The author mentions the quotation in the Sagas about King Olaf but states that experiments using various minerals, including Icelandic spar, had not been successful in locating the sun when it is obscured. It seems that there may have been a breakthrough.

Hugh


Lost Soul:
This website has an interesting take on the theory and purpose of Viking Sunstones.

http://www.naturalnavigator.com/viking-sunstones-navigation/

adi:
If I remember correctly after watching the TV series which I believe was called  Kon-Tiki which actually documented Ra & Ra II which were reed boats built from Egyptian plans cross the Atlantic in the early 70s. If I remember correctly they demonstrated and used both Polaris and Sunstones to navigate.

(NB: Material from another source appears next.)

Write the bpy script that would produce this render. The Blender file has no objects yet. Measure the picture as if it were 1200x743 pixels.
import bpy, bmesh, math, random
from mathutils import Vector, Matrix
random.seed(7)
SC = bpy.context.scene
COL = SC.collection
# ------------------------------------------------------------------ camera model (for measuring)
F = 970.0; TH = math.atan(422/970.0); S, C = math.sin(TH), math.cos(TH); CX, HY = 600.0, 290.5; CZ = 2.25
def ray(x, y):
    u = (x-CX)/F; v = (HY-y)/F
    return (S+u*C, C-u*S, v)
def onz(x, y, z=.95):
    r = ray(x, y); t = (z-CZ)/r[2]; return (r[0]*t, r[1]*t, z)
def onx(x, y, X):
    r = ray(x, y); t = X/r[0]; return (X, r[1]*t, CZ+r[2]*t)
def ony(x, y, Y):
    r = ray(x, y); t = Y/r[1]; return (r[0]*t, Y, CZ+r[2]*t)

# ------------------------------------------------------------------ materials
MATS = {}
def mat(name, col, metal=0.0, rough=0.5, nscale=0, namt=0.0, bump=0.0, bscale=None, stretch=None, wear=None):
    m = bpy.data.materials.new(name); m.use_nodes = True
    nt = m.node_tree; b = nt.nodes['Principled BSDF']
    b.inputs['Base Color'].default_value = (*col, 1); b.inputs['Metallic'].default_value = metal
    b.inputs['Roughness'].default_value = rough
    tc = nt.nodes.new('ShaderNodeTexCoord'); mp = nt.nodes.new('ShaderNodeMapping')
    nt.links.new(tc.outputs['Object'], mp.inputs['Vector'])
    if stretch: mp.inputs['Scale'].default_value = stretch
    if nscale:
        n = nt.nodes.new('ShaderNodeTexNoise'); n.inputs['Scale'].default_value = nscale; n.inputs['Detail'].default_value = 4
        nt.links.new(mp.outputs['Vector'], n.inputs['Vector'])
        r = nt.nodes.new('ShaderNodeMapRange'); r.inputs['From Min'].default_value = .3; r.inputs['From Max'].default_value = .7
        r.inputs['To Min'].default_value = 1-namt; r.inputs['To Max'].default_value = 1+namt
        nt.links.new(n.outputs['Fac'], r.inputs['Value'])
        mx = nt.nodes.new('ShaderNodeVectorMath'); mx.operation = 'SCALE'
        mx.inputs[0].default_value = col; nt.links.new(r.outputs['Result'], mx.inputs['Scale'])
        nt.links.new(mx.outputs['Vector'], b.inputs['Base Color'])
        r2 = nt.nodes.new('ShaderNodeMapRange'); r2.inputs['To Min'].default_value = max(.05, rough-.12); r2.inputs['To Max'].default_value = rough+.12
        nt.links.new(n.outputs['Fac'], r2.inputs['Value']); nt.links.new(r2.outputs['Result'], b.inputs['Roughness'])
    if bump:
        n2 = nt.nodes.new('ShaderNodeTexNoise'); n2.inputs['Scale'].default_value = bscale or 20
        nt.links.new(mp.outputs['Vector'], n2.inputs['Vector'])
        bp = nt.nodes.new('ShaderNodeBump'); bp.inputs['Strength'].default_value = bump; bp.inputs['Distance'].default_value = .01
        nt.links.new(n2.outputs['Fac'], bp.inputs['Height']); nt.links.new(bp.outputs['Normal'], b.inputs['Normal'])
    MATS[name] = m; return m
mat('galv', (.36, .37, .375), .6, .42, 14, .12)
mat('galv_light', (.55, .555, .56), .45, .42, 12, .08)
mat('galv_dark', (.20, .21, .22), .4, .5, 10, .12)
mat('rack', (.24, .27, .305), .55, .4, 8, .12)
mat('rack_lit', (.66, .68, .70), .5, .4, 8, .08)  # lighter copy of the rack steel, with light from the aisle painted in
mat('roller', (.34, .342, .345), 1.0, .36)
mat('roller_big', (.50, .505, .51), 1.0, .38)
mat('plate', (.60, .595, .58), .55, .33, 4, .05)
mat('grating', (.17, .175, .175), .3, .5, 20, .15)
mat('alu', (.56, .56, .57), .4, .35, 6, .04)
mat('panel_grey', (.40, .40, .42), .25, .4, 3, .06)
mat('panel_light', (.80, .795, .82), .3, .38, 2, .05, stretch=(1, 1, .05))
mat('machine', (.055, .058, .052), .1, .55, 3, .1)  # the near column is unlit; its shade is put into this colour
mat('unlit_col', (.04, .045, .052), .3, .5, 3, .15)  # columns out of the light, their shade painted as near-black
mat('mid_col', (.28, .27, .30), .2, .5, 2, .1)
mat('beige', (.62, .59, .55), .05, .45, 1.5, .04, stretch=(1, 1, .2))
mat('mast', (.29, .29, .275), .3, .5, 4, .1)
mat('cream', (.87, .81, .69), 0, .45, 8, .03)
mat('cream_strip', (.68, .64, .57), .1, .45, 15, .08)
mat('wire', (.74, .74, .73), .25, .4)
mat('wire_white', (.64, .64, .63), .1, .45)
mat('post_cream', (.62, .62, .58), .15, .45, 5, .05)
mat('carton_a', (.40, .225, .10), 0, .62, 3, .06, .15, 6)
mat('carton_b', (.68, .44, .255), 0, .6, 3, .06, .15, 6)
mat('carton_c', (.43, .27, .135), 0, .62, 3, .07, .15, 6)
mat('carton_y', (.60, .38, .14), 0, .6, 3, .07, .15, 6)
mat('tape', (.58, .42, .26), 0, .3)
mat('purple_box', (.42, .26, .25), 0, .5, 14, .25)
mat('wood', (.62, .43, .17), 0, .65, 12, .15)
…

Also there was another expedition that was televised where a Viking ship was taken through Russia and Europe to Constantinople to prove that the Vikings had trade routes to the middle east via river with only a single portage of about 200 meters in the whole journey meaning the vikings had quicker trade routes to the rest of northern Europe who would have to sail around Spain to Gib and into the Med. I believe they used sunstones on that trip to test the theory that they worked.   

Finally and most recently there was an expedition to sail a viking ship to rein-act the discovery of Greenland and the Americas by the vikings and again they used sunstones.

So that is at least 40 years of experimental archaeology into the use of sunstones so I don't think there can be any argument that they existed.